OPRAH: Here is some Kleenex, John. We'll be back after this message from Summer's Eve disposable dabs, now in even more country-fresh scents.

I think this could go well and finally deliver the promise my fans sensed in me long ago and where I have let them down by remaining far too "in the closet," if you will. And why have I withheld other talents from them -- men of taste, discerning men of the world who have a right to ask why John can't have more freedom to be who he is? It is useless to ask the Specialist. She almost single-handedly controls the southwest sector of the liberal-Jewish print media from her office in the back of the Star Bar downtown (where she picked me up, wiped the chocolate martini mess from my cheeks, and set me back on the path of the witless tool and running-dog lackey of the Fourth Estate.)

You see, guys, and I mean you fellows that have written in -- Fred Mertz and Cabana Boy and such -- no one understands me. Wait a minute...Kleenex... I'm all right, damn it...you damned bullies. In the one column you both seemed to respond to, I described saying goodnight to my empty apartment, to an indifferent San Diego, as I finished a lone Friday-night concert in my house. I thought this was a pretty pathetic and funny portrait of a lonely loser old guy and rock-and-roll wannabe -- humor directed at myself.
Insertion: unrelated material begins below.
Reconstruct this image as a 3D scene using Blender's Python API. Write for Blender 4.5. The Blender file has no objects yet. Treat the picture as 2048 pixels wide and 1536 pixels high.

My error, I realize now, was using the word "sadness" in describing the silence that met my good night to imaginary audiences (like yourselves, really, Fred Mertz and Cabana Boy).

Had I used a visual such as, say, a talking rubbery dog puppet that smokes a stogey like Conan O'Brien has occasionally used on his show, suddenly popping into the column, with a cartoon bubble saying, "I poop on your musical dreams! I poop on your pacemaker!" this would be hilarious. And then as I try to stuff him down, outside the margins of the column, all the while, this cigar-smoking dog gravelling, "I poop on your homo homeless friends! Poop on you, you alcoholic nancy boy!" -- finally getting him stuffed down and out of the way, the zinger would be me saying, like, you know, completely James Bond and everything with one arched eyebrow, "That is so sad." Then I would have been cool, like Conan. Not some effeminate sniffler like on Oprah or like I was gay like Lawrence of Arabia or Oscar Wilde or those lightweights. See, just arranging for the idea of sadness to appear in a different context that way could have spared you the embarrassment of my artistic failure. Artists are all fags anyway.